The distribution of this announcement and the offering or sale of the Placing Shares in certain jurisdictions may be restricted by law. No action has been taken by the Selling Shareholders, Zeus Capital Limited, or Canaccord Genuity Limited or any of their respective affiliates that would, or which is intended to, permit a public offer of the Placing Shares in any jurisdiction or possession or distribution of this announcement or any other offering or publicity material relating to the Placing Shares in any jurisdiction where action for that purpose is required.

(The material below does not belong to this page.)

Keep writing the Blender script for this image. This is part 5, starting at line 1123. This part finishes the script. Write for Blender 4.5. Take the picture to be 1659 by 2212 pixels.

Persons into whose possession this announcement comes are required by the Selling Shareholders, Zeus Capital Limited and Canaccord Genuity Limited to inform them about and to observe any applicable restrictions.

 

Zeus Capital Limited and Canaccord Genuity Limited, who are regulated by the Financial Conduct Authority in the United Kingdom, are acting exclusively on behalf of the Selling Shareholders and no one else in connection with any offering of the Placing Shares and will not be responsible to anyone other than the Selling Shareholders for providing the protections offered to the clients of Zeus Capital Limited and Canaccord Genuity Limited, nor for providing advice in relation to the Placing or any matters referred to in this announcement.

 

This announcement has been issued by, and is the sole responsibility of, the Company. No representation or warranty, express or implied, is or will be made as to, or in relation to, and no responsibility or liability is or will be accepted by Zeus Capital Limited or Canaccord Genuity Limited or by any of their affiliates or agents as to, or in relation to, the accuracy or completeness of this announcement or any other written or oral information made available to or publicly available to any interested party or their advisers, and any liability therefore is expressly disclaimed.

 

This document includes statements that are, or may be deemed to be, forward-looking statements. These forward-looking statements may be identified by the use of forward-looking terminology, including the terms "intends", "expects", "will", or "may", or, in each case, their negative or other variations or comparable terminology, or by discussions of strategy, plans, objectives, goals, future events or intentions. These forward-looking statements include all matters that are not historical facts. Any forward-looking statements are subject to risks relating to future events and assumptions relating to MAB's business, in particular from changes in political conditions, economic conditions, evolving business strategy, or the mortgage intermediary industry. No assurances can be given that the forward-looking statements in this document will be realised. As a result, no undue reliance should be placed on these forward-looking statements as a prediction of actual results or otherwise.